Did you know that the brain matures at age 25? From that point onwards, learning becomes more challenging, and a stubborn brain stuck in its ways needs a bit of gentle persuasion. So last week this Brit surprised herself when a preloved washing machine arrived without a plug.

What kind of electrical appliance in the 21st-century doesn’t come without a plug you ask? One that had been directly wired into the wall. A seller accustomed to a pull switch coupled with how neatly they cable-tied and wrapped the wires and pipes are my only excuses.

Anyhow. In normal circumstances, I would have just slept on plug-gate and reached out to a professional in the morning. However, the overindulged laundry basket threatened to vomit out the previous evening’s gym clothes. So I hopped on my bike and picked up a plug at the local DIY store. Two hours of Youtube videos ensued, stripping back the live, neutral and earth wires and with the watchful eye of my talented brother over Skype, I now have a fully functioning washing machine WITH plug.  Sometimes coming out of your comfort zone lets you discover hidden talents and skills you never knew you had.

 

So Much Content, So Little (Prioritised) Time

We have a world of resources at our fingertips in our digital society. Learners are no longer bound by the opening times of a library or the schedule of a teacher. We can learn online and on demand. With such a range of material, we should make use of it! When we are not using the internet to communicate, we are using it to consume content. Did you know that one billion hours of YouTube content is watched every single day? One person alone consuming a billion hours of YouTube videos would take 100,000 years. It got me thinking. Reprioritising time spent watching french dubbed cats and crushing on this week’s ASOS arrivals could be time learning something useful or at the very least, interesting enough to bring up when politics brings silence to the Christmas dinner table.

Did you know that one billion hours of YouTube content is watched every single day?

 

Online Education – Professional or Personal Gain?

I stumbled across two courses on online learning website edX two months ago. The first, Global Muckraking Journalism from HarvardX was personal interest and weaned me off my Netflix addiction for a month. Every week, course coordinator Anya Schiffrin and guest speakers highlighted the plights of journalists and ordinary people who expose abusive, dishonest or fraudulent practises of corporations and governments. The second course, Digital Branding and Engagement from Curtin University gave me some helpful pointers to ensure Talk to the Pen reaches and connects to our audience.

Massive Open Online Courses (MOOC) have brought specialisations and education to the masses. Whether for personal or professional development, no topic is left uncovered. Online education website Udemy offers over 45,000 courses on the website, from beginner’s Marketing to Psychic development for beginners. Academics, professionals and the well-informed can also sell their courses to students. Giants such as Coursera, Khan Academy and edX dominate online education.
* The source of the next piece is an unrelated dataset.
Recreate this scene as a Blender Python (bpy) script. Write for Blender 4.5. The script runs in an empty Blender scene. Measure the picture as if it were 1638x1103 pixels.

Students can usually audit a course for free, or upgrade for a verified certificate they can credit on their CV.

 

Staying on Track

An MOOC requires spare time and commitment. From experience, it is too easy to get click happy once you’ve signed up for one course. Adding five more immediately to your dashboard often leads to neglecting all six because you cannot spare enough time for them all. Don’t be such an eager beaver! Focus on one course at a time. A study by HarvardX and MITX (2014) found over 50% of participants consumed less than half of a course’s content. This is a consequence of embarking on a self-paced learning journey. You are your own discipline as well as lesson scheduler. Carving out time to watch or reading resource during the work commute or scheduling one night every week to run through the material brings structure to learner-controlled education.

 

Disappearance of Free Education

Today, over half of the world now have access to the internet, providing a free source of news, communication and education for the masses. However, just as newer users are finding their cyber feet, many online course providers have slowly reduced the amount of content you can access for free. Coursera now requires a monthly subscription to access material and complete tests with only a limited amount available to audit. This is a far cry from over two years ago when I did a beginner’s verified Python course, and exam for free. Future Learn announced in February the restriction of some course content to those paying for verified certificates.

It is sad how a movement that opened education to the many is once again limiting it to the privileged few who can afford it. It is a reminder that education is a commodity, that continues to remain out of reach for those who benefit from it most.